• Exercise goal: Nothing outside the range from the line with "Write a Blender" to the line with "from mathutils import noise as mnoise" belongs in the copy, and no pictures do either; repeat that range exactly.

• Task input:
-*-
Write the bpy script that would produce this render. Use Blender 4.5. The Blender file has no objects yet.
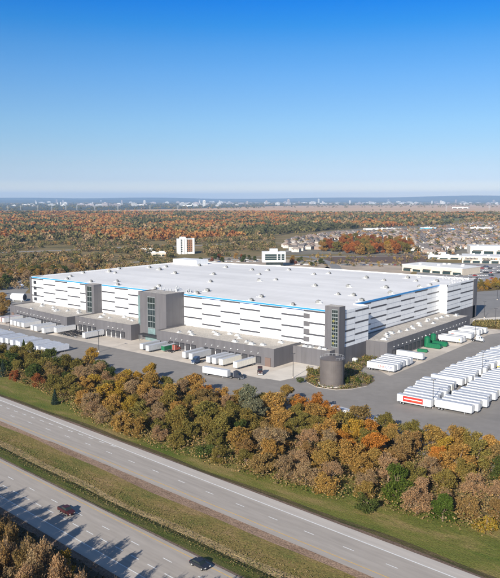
import bpy, math, random
import numpy as np
from mathutils import Vector, Matrix

# ------------------------------------------------------------------ camera, sky, sun, exposure
S = bpy.context.scene
COL = S.collection
H = 85.0                      # height of the drone, metres
FPX, CX, CY, HY = 704.0, 250.0, 289.0, 200.0
PITCH = math.atan((CY - HY) / FPX)
D1 = np.array([.7812, -.6243]); D2 = np.array([.6249, .7807])
cam = bpy.data.cameras.new('camera'); cam_o = bpy.data.objects.new('camera', cam); COL.objects.link(cam_o)
cam.sensor_fit = 'HORIZONTAL'; cam.sensor_width = 36; cam.lens = 36 * FPX / 500
cam.clip_start = 1; cam.clip_end = 200000
cam_o.location = (0, 0, H)
cam_o.rotation_euler = (math.radians(90) - PITCH, 0, math.atan2(.6243, .7807))
S.camera = cam_o

SUN_EL = math.radians(24.7)
sd = Vector((-.236, .972, 0)).normalized()           # the light travels this way over the ground
W = bpy.data.worlds.new('World'); S.world = W; W.use_nodes = True
nt = W.node_tree; nt.nodes.clear()
sky = nt.nodes.new('ShaderNodeTexSky'); sky.sky_type = 'NISHITA'; sky.sun_disc = False
sky.sun_elevation = SUN_EL; sky.sun_rotation = math.atan2(-sd.x, -sd.y)
sky.altitude = 200; sky.air_density = 1.0; sky.dust_density = 0.2; sky.ozone_density = 1.5
hs = nt.nodes.new('ShaderNodeMix'); hs.data_type = 'RGBA'; hs.blend_type = 'MULTIPLY'; hs.inputs[0].default_value = 1; tcw = nt.nodes.new('ShaderNodeTexCoord'); sxz = nt.nodes.new('ShaderNodeSeparateXYZ'); rpw = nt.nodes.new('ShaderNodeValToRGB')   # clear cool autumn air
TINT = [(0.0, (0.897, 0.91, 1.13)), (0.014, (0.897, 0.91, 1.13)), (0.0279, (0.582, 0.672, 1.031)), (0.0486, (0.539, 0.633, 0.917)), (0.0759, (0.493, 0.637, 0.879)), (0.1029, (0.461, 0.652, 0.893)), (0.1361, (0.398, 0.637, 0.916)), (0.1685, (0.318, 0.624, 0.961)), (0.2002, (0.214, 0.59, 0.983)), (0.2309, (0.069, 0.524, 1.018)), (0.2596, (0.004, 0.456, 1.084)), (0.6, (0.74, 0.78, 0.85)), (1.0, (0.74, 0.78, 0.85))]
for i_, (p_, c_) in enumerate(TINT):
    e_ = rpw.color_ramp.elements[i_] if i_ < 2 else rpw.color_ramp.elements.new(p_)
    e_.position = p_; e_.color = (*c_, 1)
nt.links.new(tcw.outputs['Generated'], sxz.inputs[0]); nt.links.new(sxz.outputs['Z'], rpw.inputs[0]); nt.links.new(rpw.outputs[0], hs.inputs[7])
bg = nt.nodes.new('ShaderNodeBackground'); bg.inputs[1].default_value = 0.085
wo = nt.nodes.new('ShaderNodeOutputWorld')
nt.links.new(sky.outputs[0], hs.inputs[6]); nt.links.new(hs.outputs[2], bg.inputs[0]); nt.links.new(bg.outputs[0], wo.inputs[0])
sl = bpy.data.lights.new('sun', 'SUN'); sl.energy = 5.0; sl.angle = math.radians(.53); sl.color = (1, .93, .82)
so = bpy.data.objects.new('sun', sl); COL.objects.link(so); so.location = (0, 0, 300)
so.rotation_euler = Vector((sd.x * math.cos(SUN_EL), sd.y * math.cos(SUN_EL), -math.sin(SUN_EL))).to_track_quat('-Z', 'Y').to_euler()
S.render.engine = 'CYCLES'
S.view_settings.view_transform = 'Standard'; S.view_settings.look = 'None'
S.view_settings.exposure = 0.55; S.view_settings.gamma = 1; S.view_settings.use_curve_mapping = False
S.cycles.max_bounces = 6; S.cycles.volume_bounces = 1

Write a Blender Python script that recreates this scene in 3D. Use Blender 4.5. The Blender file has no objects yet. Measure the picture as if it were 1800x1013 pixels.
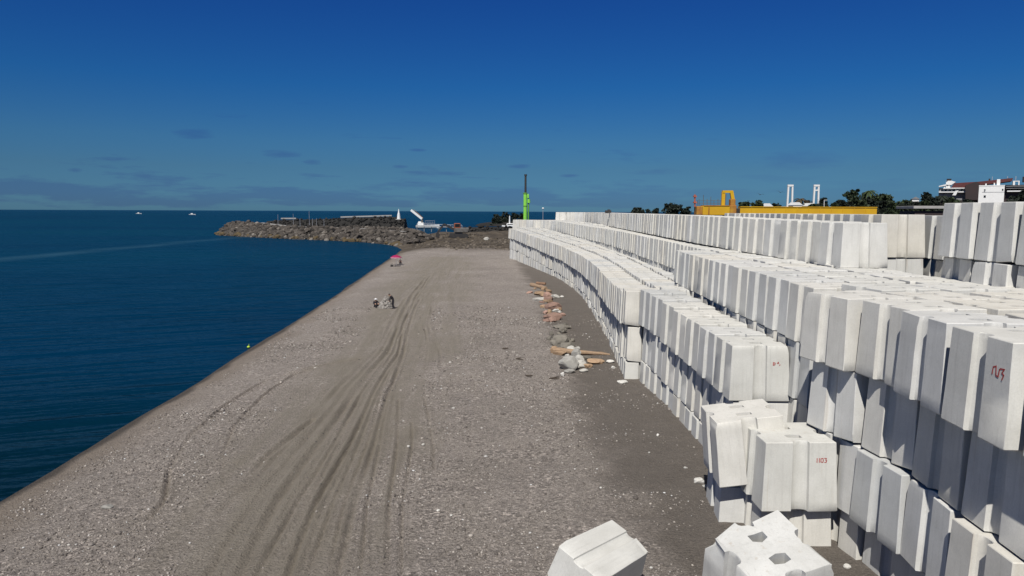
import bpy, bmesh, math, random
import numpy as np
from mathutils import Vector, Matrix, Quaternion
from mathutils.bvhtree import BVHTree
from mathutils import noise as mnoise

rnd = random.Random(7)
nrs = np.random.RandomState(11)
SC = bpy.context.scene
COL = SC.collection
PI = math.pi
FPX, CAMH = 1300.0, 9.5
PITCH = math.atan((506.5 - 371.8) / FPX)
ROLL = math.radians(0.22)
SEA = -0.6

# ------------------------------------------------------------------ helpers
def tag(o, label=None, cat=None, group=None, kind=None):
    if label: o['label'] = label
    if cat: o['category'] = cat
    if group: o['group'] = group
    if kind: o['kind'] = kind
    return o

def link(o, parent=None):
    COL.objects.link(o)
    if parent is not None:
        o.parent = parent
    return o

def empty(name, loc=(0, 0, 0), rz=0.0):
    o = bpy.data.objects.new(name, None)
    o.location = loc
    o.rotation_euler = (0, 0, rz)
    o.empty_display_size = 0.2
    return link(o)

class MB:
    """collects simple solids and links them as one mesh object"""
    def __init__(self): self.bm = bmesh.new()
    def box(self, c, s, rot=None, bevel=0.0):
        r = bmesh.ops.create_cube(self.bm, size=1.0)
        vs = r['verts']
        M = Matrix.Translation(Vector(c)) @ (rot.to_4x4() if rot else Matrix()) @ Matrix.Diagonal((s[0], s[1], s[2], 1))
        bmesh.ops.transform(self.bm, matrix=M, verts=vs)
        if bevel > 0:
            es = list({e for v in vs for e in v.link_edges})
            bmesh.ops.bevel(self.bm, geom=es, offset=bevel, segments=1, affect='EDGES')
        return self
    def bar(self, a, b, w, h=None):
        a, b = Vector(a), Vector(b)
        d = b - a
        q = d.to_track_quat('Y', 'Z').to_matrix()
        return self.box((a + b) / 2, (w, d.length, h or w), q)
    def tube(self, a, b, r1, r2=None, seg=10):
        a, b = Vector(a), Vector(b)
        d = b - a
        q = d.to_track_quat('Z', 'Y').to_matrix().to_4x4()
        bmesh.ops.create_cone(self.bm, cap_ends=True, segments=seg, radius1=r1, radius2=r1 if r2 is None else r2,
                              depth=d.length, matrix=Matrix.Translation((a + b) / 2) @ q)
        return self
    def ball(self, c, s, sub=2):
        bmesh.ops.create_icosphere(self.bm, subdivisions=sub, radius=1.0,
                                   matrix=Matrix.Translation(Vector(c)) @ Matrix.Diagonal((s[0], s[1], s[2], 1)))
        return self
    def prism(self, pts, y0, y1):
        """polygon in xz extruded along y"""
        a = [self.bm.verts.new((x, y0, z)) for x, z in pts]
        b = [self.bm.verts.new((x, y1, z)) for x, z in pts]
        n = len(pts)
        self.bm.faces.new(a); self.bm.faces.new(b[::-1])
        for i in range(n):
            self.bm.faces.new((a[i], b[i], b[(i + 1) % n], a[(i + 1) % n]))
        return self
    def build(self, name, mat, parent=None, smooth=False):
        bmesh.ops.recalc_face_normals(self.bm, faces=self.bm.faces)
        me = bpy.data.meshes.new(name)
        self.bm.to_mesh(me); self.bm.free()
        me.materials.append(mat)
        if smooth:
            for p in me.polygons: p.use_smooth = True
        o = bpy.data.objects.new(name, me)
        return link(o, parent)

def mesh_np(name, verts, faces, mat, smooth=False):
    """verts (n,3), faces (m,k) constant k"""
    me = bpy.data.meshes.new(name)
    n, (m, k) = len(verts), faces.shape
    me.vertices.add(n)
    me.vertices.foreach_set('co', np.ascontiguousarray(verts, dtype=np.float32).ravel())
    me.loops.add(m * k)
    me.loops.foreach_set('vertex_index', np.ascontiguousarray(faces, dtype=np.int32).ravel())
    me.polygons.add(m)
    me.polygons.foreach_set('loop_start', np.arange(0, m * k, k, dtype=np.int32))
    me.polygons.foreach_set('loop_total', np.full(m, k, dtype=np.int32))
    if smooth:
        me.polygons.foreach_set('use_smooth', np.ones(m, dtype=bool))
    me.materials.append(mat)
    me.update(); me.validate()
    return bpy.data.objects.new(name, me)

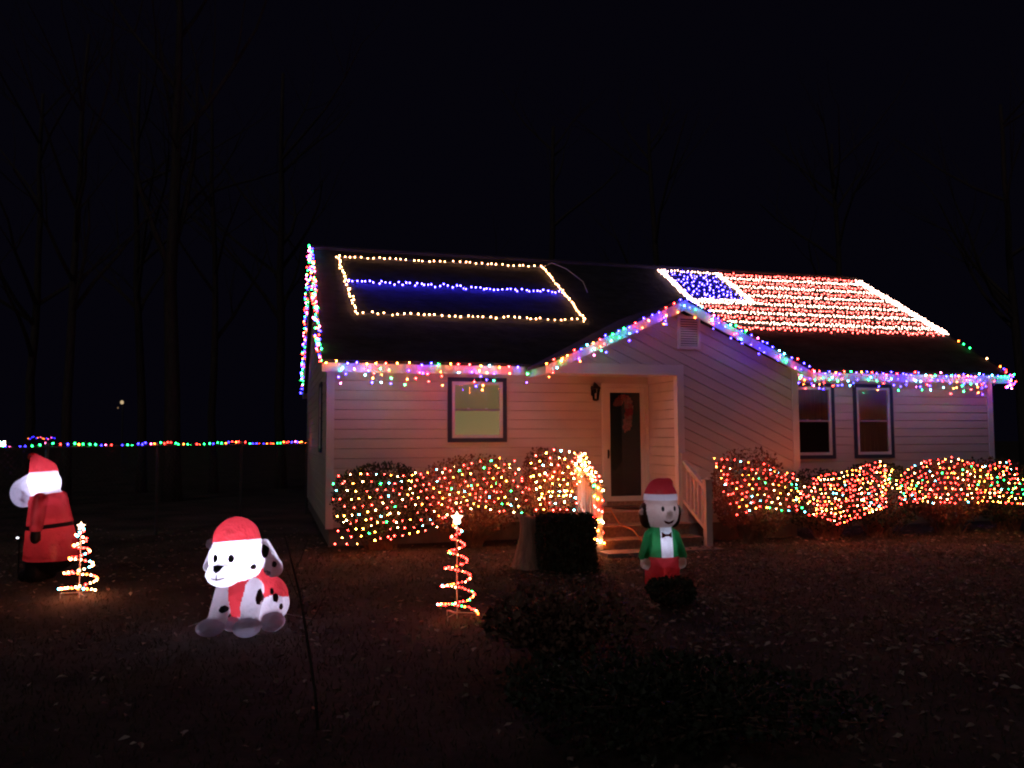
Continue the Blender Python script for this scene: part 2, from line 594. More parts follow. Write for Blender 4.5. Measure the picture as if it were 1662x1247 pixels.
-*-
• Expected answer:
Write a Blender Python script that recreates this scene in 3D. Use Blender 4.5. The Blender file has no objects yet. Measure the picture as if it were 1800x1013 pixels.
import bpy, bmesh, math, random
import numpy as np
from mathutils import Vector, Matrix, Quaternion
from mathutils.bvhtree import BVHTree
from mathutils import noise as mnoise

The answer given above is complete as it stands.